Because there are different types of visas and green cards, it’s a good idea to check with an immigration attorney to see how you can get either of these documents. You don’t necessarily have to live in the U.S. to own the business, but you’ll need a registered agent with a U.S. address who can take service of papers, if necessary, and who can help you perform some of the start-up operations for your company. You can also choose to have a registered agent service act for you instead of a single individual.

Filing for an LLC

Most of the LLC filing requirements are the same for noncitizens as they are for citizens, with a few exceptions.

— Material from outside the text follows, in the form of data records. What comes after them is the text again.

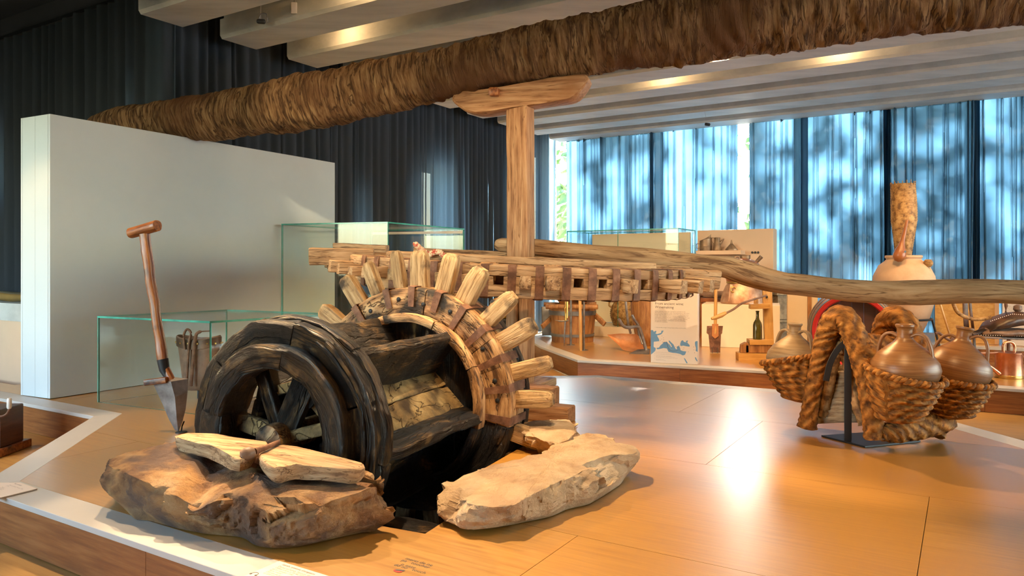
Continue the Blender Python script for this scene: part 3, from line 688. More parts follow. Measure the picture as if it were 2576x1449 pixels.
# ------------------------------------------------------------------ horizontal cogwheel
GC = Vector((PX, PY, .945)); nrm = Vector((.045, -.042, 1)).normalized()
gx = Vector((1, 0, -.045)).normalized(); gy = nrm.cross(gx)
def G(r, a, z): return GC + gx*(r*math.cos(a)) + gy*(r*math.sin(a)) + nrm*z
gear = thing('horizontal_cogwheel', 'large horizontal wooden cogwheel with iron straps around the post', 'cogwheel', GC)
def arc_block(fr, r0, r1, z0, z1, a0, a1, n, name, m, parent, amp=.004, rr=.006, seed=None):
    """a curved block: fr(r, angle, height) maps to the world"""
    b = B(); S = []; C = []; seed = random.random()*60 if seed is None else seed; cr = (r0+r1)/2; cz = (z0+z1)/2
    for i in range(n+1):
        a = a0 + (a1-a0)*i/n; k = .97 if i in (0, n) else 1
        o = rrect((r1-r0)*k, (z1-z0)*k, rr, 2)
        S.append([fr(cr+x, a, cz+y) for x, y in o]); C.append([Vector((cr*a + seed, x, y+seed*.3)) for x, y in o])
    b.loft(S, lcs=C); 
    if amp: b.noise(amp, 9, seed, (1, 1.5, 1.5), 3)
    return obj(name, b, m, parent)
TAU = 2*math.pi; NSEG = 10
for k in range(NSEG):
    a0 = R(-89+3.6) + TAU*k/NSEG; a1 = a0 + TAU/NSEG - .006
    arc_block(G, 1.0, 1.215+random.uniform(-.006, .006), -.058, 0, a0, a1, 10, 'rim_top', m_old, gear, .007)
    arc_block(G, 1.01, 1.22+random.uniform(-.006, .006), -.178, -.112, a0, a1, 10, 'rim_bottom', m_old, gear, .007)
step = R(7.2)
holes = {-1, 2, 3, 5}
for k in range(50):
    kk = k if k < 25 else k-50; a = R(-89) + step*k
    arc_block(G, 1.0, 1.212, -.114, -.056, a+step*.5-step*.31, a+step*.5+step*.31, 3, 'rim_block', m_old, gear, .004)
    # strap between the sockets, folded over the top
    if -8 <= kk <= 9:
        b = B(); aa = a+step*.5; w = .024/1.22; S = []
        for (r, z) in ((1.10, .004), (1.224, .004), (1.230, -.02), (1.231, -.09), (1.229, -.176), (1.215, -.186), (1.12, -.184)):
            S.append([G(r, aa-w, z), G(r, aa+w, z), G(r-.006, aa+w, z-.006 if r < 1.2 else z), G(r-.006, aa-w, z-.006 if r < 1.2 else z)])
        b.loft(S); b.noise(.002, 20, k); obj('iron_strap', b, m_iron, gear, smooth=30)
    if kk in holes: continue
    rnd = random.Random(k*5+3)
    ln = {0: .045, 1: .075, 4: .06, 6: .15, 7: .17, 8: .18}.get(kk, rnd.uniform(.12, .19))
    if -6 < kk < -1: ln = rnd.uniform(.05, .1)
    wj = rnd.uniform(.055, .07); 
    b = beam(G(1.04, a, -.085), G(1.22+ln, a+rnd.uniform(-.01, .01), -.085+rnd.uniform(-.01, .01)), wj, wj*1.05, .007, 4, nrm, taper=1.25 if kk > 5 else 1.05, amp=.006)
    obj('cog', b, m_old if rnd.random() < .8 else m_peg, gear)
for k in range(NSEG):
    a0 = R(-89+3.6) + TAU*k/NSEG; arc_block(G, 1.0, 1.09, -.118, -.052, a0, a0+TAU/NSEG-.004, 10, 'rim_core', m_post, gear, .004)
# spoke beams crossing around the post
for s in (-1, 1):
    b = beam(G(0, 0, .0)+gx*-1.17+gy*(.17*s)+nrm*-.035, G(0, 0, 0)+gx*1.17+gy*(.17*s)+nrm*-.035, .11, .085, .01, 12, nrm, amp=.006); obj('spoke_beam', b, m_old, gear)
    b = beam(G(0, 0, .0)+gy*-1.17+gx*(.20*s)+nrm*-.045, G(0, 0, 0)+gy*1.17+gx*(.20*s)+nrm*-.045, .11, .085, .01, 12, nrm, amp=.006); obj('spoke_beam', b, m_old, gear)
for s, o in ((-1, .62), (1, .62)):
    b = beam(G(0, 0, 0)+gx*-.85+gy*(o*s)+nrm*.012, G(0, 0, 0)+gx*.85+gy*(o*s)+nrm*.012, .12, .05, .01, 10, nrm, amp=.006); obj('tie_beam', b, m_old, gear)
for (a, c, w, h) in ((G(1.05, R(199), -.02), G(1.46, R(196), -.03), .15, .12), (G(.95, R(183), .03), G(1.33, R(181), .03), .12, .06), (G(1.0, R(-33), -.05), G(1.40, R(-24), -.06), .12, .12)):
    obj('beam_end', beam(a, c, w, h, .012, 5, nrm, amp=.008), m_old, gear)
# rope end on the cogwheel
rp = smooth_path([at(1045, 614, 4.6), at(1054, 622, 4.6), at(1066, 632, 4.6), at(1078, 640, 4.6), at(1093, 634, 4.6), at(1106, 634, 4.6), at(1114, 642, 4.6)], 10)
b = B()
for s in range(3):
    q = [p + Vector((math.cos(i*.8+s*2.09), .4*math.sin(i*.8+s*2.09), math.sin(i*.8+s*2.09)))*.010 for i, p in enumerate(rp)]
    tube(q, .010, 6, b=b)
tag(obj('frayed_rope', b, m_rope, None), 'frayed red and white rope end lying on top of the cogwheel', 'rope')

# ------------------------------------------------------------------ draft pole
POLE = [(1249, 601, 626, 5.62), (1256, 598, 633, 5.61), (1290, 599, 637, 5.58), (1340, 600, 643, 5.55), (1400, 605, 649, 5.50), (1500, 614, 656, 5.42), (1600, 622, 671, 5.34), (1700, 633, 683, 5.26),
        (1770, 641, 687, 5.20), (1830, 646, 698, 5.15), (1880, 659, 719, 5.11), (1930, 676, 733, 5.07), (1975, 686, 740, 5.04), (2050, 693, 748, 4.98), (2130, 702, 756, 4.92), (2200, 707, 761, 4.86),
        (2255, 706, 766, 4.82), (2310, 703, 768, 4.78), (2400, 702, 763, 4.70), (2500, 704, 763, 4.62), (2600, 708, 768, 4.54), (2800, 716, 776, 4.4)]
rows = resample(POLE, 150); b = B(); path = [at(x, (a+c)/2, Y) for x, a, c, Y in rows]; rad = [(c-a)/2/F*Y for x, a, c, Y in rows]
sweep(b, path, [circ(r, 26) for r in rad])
for i, v in enumerate(b.v):
    L = b.lc[i]; c = path[i//26]; u = (v-c).normalized(); j = i % 26; a = TAU*j/26
    b.v[i] = v + u*(noise.fractal(Vector((L.x*1.6, math.cos(a)*.8, math.sin(a)*.8)), 1, 2, 3)*.010 + noise.fractal(Vector((L.x*1.5, math.cos(a)*6, math.sin(a)*6)), 1, 2, 3)*.003)
pole = obj('draft_pole', b, m_pole, None, smooth=60)
tag(pole, 'long crooked grey-brown draft pole running from behind the post to the right edge', 'pole')

# ------------------------------------------------------------------ vertical water wheel
ZC = .22; C2 = Vector((-.50, 3.82, ZC))
def Wd(r, a, y): return C2 + WW*(r*math.cos(a)) + UP*(r*math.sin(a)) + UW*y
def Wl(x, y, z): return C2 + WW*x + UW*y + UP*z
wheel = thing('water_wheel', 'tarred vertical water wheel with scoop boards and a ring of wooden pegs', 'water wheel', (C2.x-.4*UW.x, C2.y-.4*UW.y, -.36))
def fr(r, a, z): return Wd(r, a, z)
def fn(r, a, y): return Wd(r, a, y) + WW*.018 + UP*.028
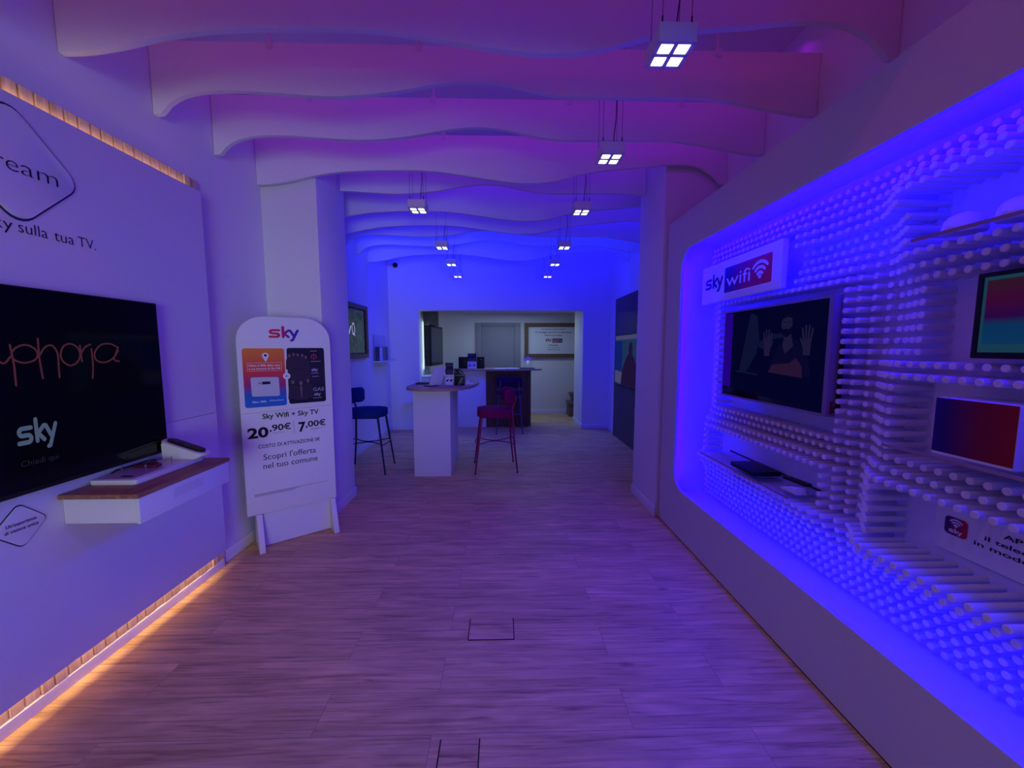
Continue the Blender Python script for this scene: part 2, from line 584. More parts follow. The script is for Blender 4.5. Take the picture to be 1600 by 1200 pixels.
def rrect(u0, u1, v0, v1, r, seg=6):
    pts = []
    for cx, cy, a0 in ((u1 - r, v0 + r, -90), (u1 - r, v1 - r, 0), (u0 + r, v1 - r, 90), (u0 + r, v0 + r, 180)):
        for k in range(seg + 1):
            a = math.radians(a0 + 90 * k / seg)
            pts.append((cx + r * math.cos(a), cy + r * math.sin(a)))
    return pts


def rpoly(pts, r, seg=5):
    """round the corners of a convex polygon"""
    out = []
    n = len(pts)
    for i in range(n):
        p = Vector(pts[i])
        a = (Vector(pts[i - 1]) - p).normalized()
        b = (Vector(pts[(i + 1) % n]) - p).normalized()
        half = a.angle(b) / 2
        d = r / math.tan(half)
        s0, s1 = p + a * d, p + b * d
        c = p + (a + b).normalized() * (r / math.sin(half))
        a0 = math.atan2((s0 - c).y, (s0 - c).x)
        a1 = math.atan2((s1 - c).y, (s1 - c).x)
        da = (a1 - a0 + PI) % (2 * PI) - PI
        for k in range(seg + 1):
            t = a0 + da * k / seg
            out.append((c.x + r * math.cos(t), c.y + r * math.sin(t)))
    return out


def stroke(pts, w):
    """a polyline as ONE flat outline with mitred bends and round ends"""
    h = w / 2
    P = [Vector(p) for p in pts]
    P = [p for k, p in enumerate(P) if k == 0 or (p - P[k - 1]).length > 1e-6]
    left, right = [], []
    n = len(P)
    for k, p in enumerate(P):
        d0 = (P[k] - P[k - 1]).normalized() if k else (P[1] - P[0]).normalized()
        d1 = (P[k + 1] - P[k]).normalized() if k < n - 1 else d0
        n0, n1 = Vector((-d0.y, d0.x)), Vector((-d1.y, d1.x))
        m = (n0 + n1)
        m = m.normalized() if m.length > 1e-6 else n0
        m = m * (h / max(0.45, m.dot(n0)))
        left.append(p + m)
        right.append(p - m)

    def cap(c, d):
        a = math.atan2(d.y, d.x)
        return [Vector((c.x + h * math.cos(a + t), c.y + h * math.sin(a + t))) for t in (PI / 4, 0, -PI / 4)]

    out = left + cap(P[-1], P[-1] - P[-2]) + right[::-1] + cap(P[0], P[0] - P[1])
    return [[(q.x, q.y) for q in out]]


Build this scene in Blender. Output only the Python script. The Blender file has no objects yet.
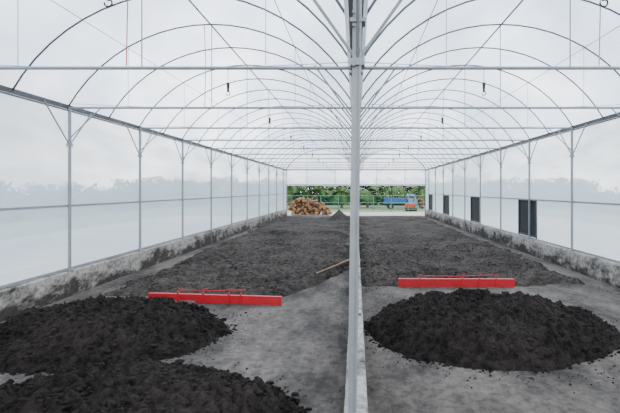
import bpy, math, random
from mathutils import Vector, noise, Matrix
random.seed(7)
scn = bpy.context.scene
W = 6.43; CAM_H = 2.35; EAVE = 4.2; RISE = 1.87; Y0 = -2.8; Y1 = 38.0; CURB = 0.55; RAIL = 2.0
F = 413.0

# ---------------------------------------------------------------- helpers
class B:
    def __init__(s): s.v=[]; s.f=[]; s.m=[]
    def tube(s, pts, r, n=6, mi=0, r2=None, cap=True):
        pts=[Vector(p) for p in pts]; k=len(pts); base=len(s.v)
        for i,p in enumerate(pts):
            if i==0: d=pts[1]-pts[0]
            elif i==k-1: d=pts[-1]-pts[-2]
            else: d=pts[i+1]-pts[i-1]
            d.normalize()
            up=Vector((0,0,1)) if abs(d.z)<0.9 else Vector((0,1,0))
            a=d.cross(up).normalized(); b=a.cross(d).normalized()
            rr=r if r2 is None else r+(r2-r)*i/(k-1)
            for j in range(n):
                t=2*math.pi*(j+.5)/n
                s.v.append(p+a*math.cos(t)*rr+b*math.sin(t)*rr)
        for i in range(k-1):
            for j in range(n):
                s.f.append((base+i*n+j, base+i*n+(j+1)%n, base+(i+1)*n+(j+1)%n, base+(i+1)*n+j)); s.m.append(mi)
        if cap:
            s.f.append(tuple(base+j for j in range(n))[::-1]); s.m.append(mi)
            s.f.append(tuple(base+(k-1)*n+j for j in range(n))); s.m.append(mi)
    def box(s, c, d, mi=0, M=None):
        base=len(s.v); c=Vector(c)
        for x in(-.5,.5):
            for y in(-.5,.5):
                for z in(-.5,.5):
                    p=Vector((x*d[0],y*d[1],z*d[2]))
                    if M: p=M@p
                    s.v.append(c+p)
        for q in((0,1,3,2),(4,6,7,5),(0,4,5,1),(2,3,7,6),(0,2,6,4),(1,5,7,3)):
            s.f.append(tuple(base+i for i in q)); s.m.append(mi)
    def quad(s,a,b,c,d,mi=0):
        base=len(s.v); s.v+= [Vector(a),Vector(b),Vector(c),Vector(d)]
        s.f.append((base,base+1,base+2,base+3)); s.m.append(mi)
    def clod(s,c,r,mi=0,rnd=random):
        base=len(s.v); g=1.618
        M=Matrix.Rotation(rnd.random()*6.28,3,'Z')@Matrix.Rotation(rnd.random()*3,3,'X')
        sc=(rnd.uniform(.7,1.5),rnd.uniform(.7,1.1),rnd.uniform(.5,.9))
        for p in ((-1,g,0),(1,g,0),(-1,-g,0),(1,-g,0),(0,-1,g),(0,1,g),(0,-1,-g),(0,1,-g),(g,0,-1),(g,0,1),(-g,0,-1),(-g,0,1)):
            q=M@Vector(p)*(r*.53*rnd.uniform(.75,1.25)); s.v.append(c+Vector((q.x*sc[0],q.y*sc[1],q.z*sc[2])))
        for t in ((0,11,5),(0,5,1),(0,1,7),(0,7,10),(0,10,11),(1,5,9),(5,11,4),(11,10,2),(10,7,6),(7,1,8),(3,9,4),(3,4,2),(3,2,6),(3,6,8),(3,8,9),(4,9,5),(2,4,11),(6,2,10),(8,6,7),(9,8,1)):
            s.f.append((base+t[0],base+t[1],base+t[2])); s.m.append(mi)
    def obj(s,name,mats,smooth=False,bevel=0,parent=None):
        me=bpy.data.meshes.new(name); me.from_pydata([tuple(v) for v in s.v],[],s.f); 
        for m in mats: me.materials.append(m)
        me.polygons.foreach_set('material_index',s.m)
        if smooth: me.polygons.foreach_set('use_smooth',[True]*len(s.f))
        me.update()
        o=bpy.data.objects.new(name,me); scn.collection.objects.link(o)
        if bevel:
            b=o.modifiers.new('bevel','BEVEL'); b.width=bevel; b.segments=2; b.limit_method='ANGLE'
        if parent: o.parent=parent
        return o

def mat(name):
    m=bpy.data.materials.new(name); m.use_nodes=True
    nt=m.node_tree; return m,nt,nt.nodes['Principled BSDF'],nt.nodes['Material Output']
def simple(name,col,rough=.6,metal=0,var=.15,scale=8,bump=0):
    m,nt,p,o=mat(name)
    tc=nt.nodes.new('ShaderNodeTexCoord'); n=nt.nodes.new('ShaderNodeTexNoise'); n.inputs['Scale'].default_value=scale; n.inputs['Detail'].default_value=5
    nt.links.new(tc.outputs['Object'],n.inputs['Vector'])
    r=nt.nodes.new('ShaderNodeValToRGB'); r.color_ramp.elements[0].position=.3; r.color_ramp.elements[1].position=.7
    r.color_ramp.elements[0].color=(*[c*(1-var) for c in col],1); r.color_ramp.elements[1].color=(*[min(1,c*(1+var)) for c in col],1)
    nt.links.new(n.outputs['Fac'],r.inputs['Fac']); nt.links.new(r.outputs['Color'],p.inputs['Base Color'])
    p.inputs['Roughness'].default_value=rough; p.inputs['Metallic'].default_value=metal
    if bump:
        b=nt.nodes.new('ShaderNodeBump'); b.inputs['Strength'].default_value=bump; b.inputs['Distance'].default_value=.02
        nt.links.new(n.outputs['Fac'],b.inputs['Height']); nt.links.new(b.outputs['Normal'],p.inputs['Normal'])
    return m

def film(name,col,trans,colvar=.08,scale=(1,1,1),nscale=.6,tv=.08):
    m,nt,p,o=mat(name); nt.nodes.remove(p)
    tc=nt.nodes.new('ShaderNodeTexCoord'); mp=nt.nodes.new('ShaderNodeMapping'); mp.inputs['Scale'].default_value=scale
    n=nt.nodes.new('ShaderNodeTexNoise'); n.inputs['Scale'].default_value=nscale; n.inputs['Detail'].default_value=6; n.inputs['Roughness'].default_value=.6
    nt.links.new(tc.outputs['Object'],mp.inputs['Vector']); nt.links.new(mp.outputs['Vector'],n.inputs['Vector'])
    r=nt.nodes.new('ShaderNodeValToRGB'); r.color_ramp.elements[0].position=.35; r.color_ramp.elements[1].position=.65
    r.color_ramp.elements[0].color=(*[c*(1-colvar*k) for c,k in zip(col,(2.8,2.0,1.2))],1); r.color_ramp.elements[1].color=(*col,1)
    nt.links.new(n.outputs['Fac'],r.inputs['Fac'])
    tl=nt.nodes.new('ShaderNodeBsdfTranslucent'); df=nt.nodes.new('ShaderNodeBsdfDiffuse'); tp=nt.nodes.new('ShaderNodeBsdfTransparent')
    gl=nt.nodes.new('ShaderNodeBsdfGlossy'); gl.inputs['Roughness'].default_value=.22; gl.inputs['Color'].default_value=(.9,.9,.9,1)
    for s in(tl,df): nt.links.new(r.outputs['Color'],s.inputs['Color'])
    m1=nt.nodes.new('ShaderNodeMixShader'); m1.inputs[0].default_value=.20
    nt.links.new(tl.outputs[0],m1.inputs[1]); nt.links.new(df.outputs[0],m1.inputs[2])
    m3=nt.nodes.new('ShaderNodeMixShader'); m3.inputs[0].default_value=.08
    nt.links.new(m1.outputs[0],m3.inputs[1]); nt.links.new(gl.outputs[0],m3.inputs[2])
    m2=nt.nodes.new('ShaderNodeMixShader')
    mr=nt.nodes.new('ShaderNodeMapRange'); mr.inputs['From Min'].default_value=.3; mr.inputs['From Max'].default_value=.7
    mr.inputs['To Min'].default_value=max(0,trans-tv); mr.inputs['To Max'].default_value=trans+tv
    nt.links.new(n.outputs['Fac'],mr.inputs['Value']); nt.links.new(mr.outputs[0],m2.inputs[0])
    nt.links.new(m3.outputs[0],m2.inputs[1]); nt.links.new(tp.outputs[0],m2.inputs[2]); nt.links.new(m2.outputs[0],o.inputs[0])
    return m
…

The steps to filing an LLC as a noncitizen are as follows:

  1. Choose a state carefully in which you’ll do business. Taxes are often a difficult issue for noncitizens. If you work in a state that doesn’t have income taxes, you’ll only have to worry about federal taxes. Some of the best states to start your LLC in are Florida, Texas, Nevada, and Wyoming. Delaware is another popular option. As of 2021, there are nine states that don’t have state income taxes.
  2. Choose a business name and make sure no one else in the state has it. Make sure you can get an online website address, or domain, that has the name you want so people can find your business. Also, make sure the state in which you choose to have your primary place of business allows that name. If you are doing business under a name other than your company’s name, you may have to register your DBA with the state too. Each state has different rules, so check with the state’s secretary of state.
  3. Instead of getting an EIN, you’ll need a TIN. If your LLC is going to make money, you’ll be paying taxes even as a noncitizen. You can’t file an EIN as citizens do, but you must file a taxpayer identification number, or TIN, with the IRS (Form W-7) so you can do business in the U.S. and be taxed accordingly. The process to get a TIN is not difficult, but it can take many weeks.
  4. Pick a registered agent or registered agent service. See if your agent will perform some of the tasks on this list for you, especially if you’re not physically present in the U.S.
  5. File Articles of Organization. Some states refer to this document as a Certificate of Formation. Check with your secretary of state as to what you need to file, or get legal assistance. Pay any required fees.
  6. Open a savings and checking account for the LLC. The LLC needs its own accounts because you must keep your personal accounts separate from the LLC’s accounts. To open accounts as a noncitizen, you’ll need a physical address in the U.S. Get a U.S. address, and have documents showing your address so you can apply for bank accounts. If you can’t open an account yourself, try hiring a professional service to do it for you. Opening a bank account is probably your biggest challenge as a noncitizen.
  7. Create an Operating Agreement. This document is important in that it’s a roadmap for how you’ll run the LLC. It should detail who does what job, who are the owners, known as members, what percentage of the LLC each member owns, and any other details about the day-to-day operation of the business. Some states require Operating Agreements, while others don’t, so check the state’s law or with a business attorney.
  8. Get business licenses and necessary permits. If you’re not sure what you need, a business attorney can help you.
  9. Have your local paper publish information about your LLC. Some states require publication but not all states do. Still, it’s a good idea to let the public know about your new business.
  10. Prepare reports and file the proper tax returns. You’ll likely have to prepare an annual report for the state in which your business is located. You’ll also need to file a U.S. Nonresident Alien Income Tax Return form (Form 1040-NR) after you’ve operated your business for part of or an entire calendar year. You may also have to file a U.S. Return of Partnership Income form (Form 1065)—an accountant can help you.

You don’t necessarily have to work from the U.S. You can work from your home country if you can run the business from there. To work in the U.S., you’ll need to get the proper visa or green card, but once you do, and once you set up your LLC, you’ll be able to operate an LLC in the U.S. as if you were a citizen, with the few exceptions listed here.